Apart from the classics, we find many regional gems of different styles.
Late harvest wines are probably the easiest to understand. Grapes are picked so late that the sugars build up and residual sugar remains after the fermentation process. Ice wine, a style founded in Germany and there referred to as eiswein, is an extreme late harvest wine, produced from grapes frozen on the vine, and pressed while still frozen, resulting in a higher concentration of sugar. It is becoming a specialty of Canada as well, where it takes on the English name of ice wine.
Vin Santo, literally “holy wine,” is a Tuscan sweet wine made from drying the local white grapes Trebbiano Toscano and Malvasia in the winery and not pressing until somewhere between November and March.
Rutherglen is an historic wine region in northeast Victoria, Australia, famous for its fortified Topaque and Muscat with complex tawny characteristics.
Best known for lusciously sweet dessert wines but also home to distinctive dry whites and reds, Hungary is an exciting country at the crossroads of tradition and innovation. Mostly flat with a continental climate, Hungary is almost perfectly bisected by the Danube River (known here as the Duna), and contains central Europe’s largest lake, Balaton.
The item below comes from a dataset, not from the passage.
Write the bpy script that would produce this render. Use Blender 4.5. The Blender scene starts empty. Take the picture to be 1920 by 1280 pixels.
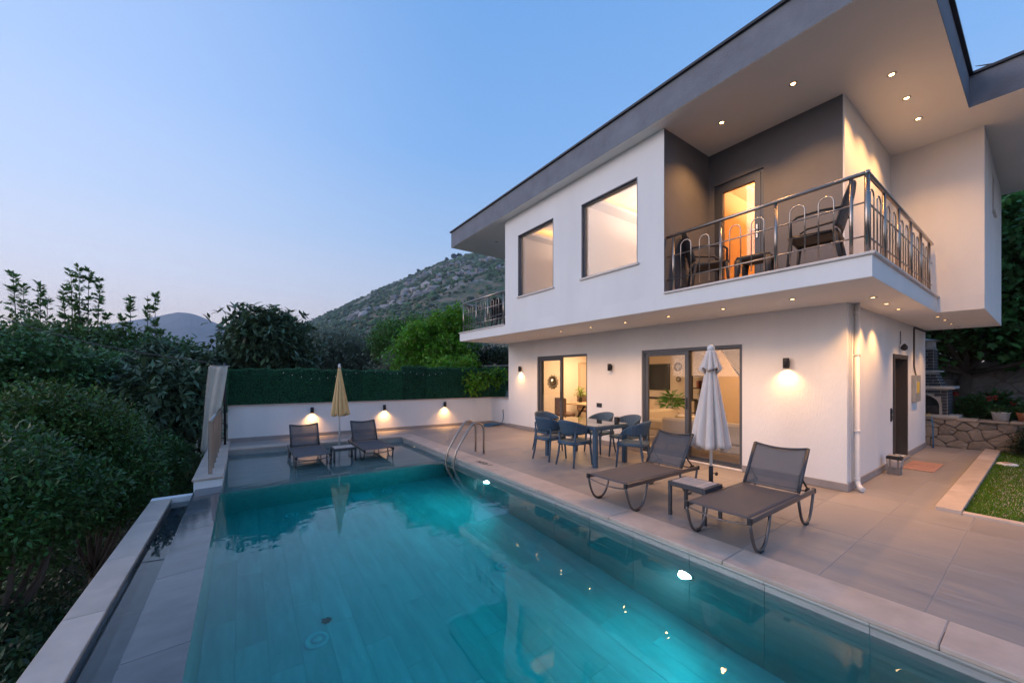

Soil types vary throughout the country but some of the best vines, particularly in Tokaj, are planted on mineral-rich, volcanic soil.
Tokaj, Hungary’s most famous wine region, is home to the venerated botrytized sweet wine, Tokaji, produced from a blend of Furmint and Hárslevelű. Dry and semi-dry wines are also made in Tokaj, using the same varieties. Other native white varieties include the relatively aromatic and floral, Irsai Olivér, Cserszegi Fűszeres and Királyleányka, as well as the distinctively smoky and savory, Juhfark. Common red varieties include velvety, Pinot Noir-like Kadarka and juicy, easy-drinking Kékfrankos (known elsewhere as Blaufränkisch).